Breasts and Eggs by Mieko Kawakami

Breasts and Eggs by Mieko Kawakami delves into a modern, urban female experience. The main character navigates the big questions women must face and the relationships they must navigate. Kawakami leads the reader through these issues without defaulting to any oversimplifications. The opposite, actually. Each question and relationship is as complex as real life. This book feels almost memoiristic, as I imagined Kawakami as the main character. (I’m prone to doing this though.)

The main character, Natsu, comes from poverty and brings herself out of that slowly as a novelist (the most unlikely of stories!). This character’s life leads her away from her family roots (in a sense) and complicates her relationships with her now very small extended family, not that these relationships are ever uncomplicated.

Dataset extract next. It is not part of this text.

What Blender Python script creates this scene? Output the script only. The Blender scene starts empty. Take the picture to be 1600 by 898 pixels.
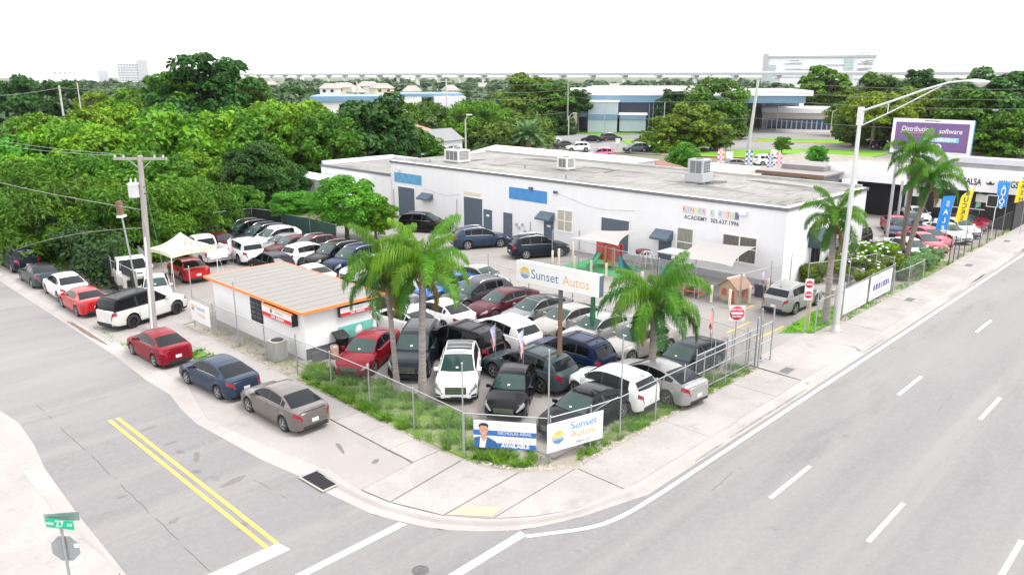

Her past (experiences with poverty and loss) also complicate her relationships and her abilities to be in a romantic relationship and to create a family of her own.

The book is strange. Natsu is confused. There is tragedy and there is triumph. It is nuanced, and that is true of the human experience, and in this case, it’s focused especially on the female experience.

I read that Breasts and Eggs was once published as a novella and then was expanded into a longer novel, which is the version I read. Through most of the book, I found myself wishing that this was two separate books, but then again, I love a good, short, digestible read. However, now that I’ve reached the conclusion, I do think extending it into one long book is defensible.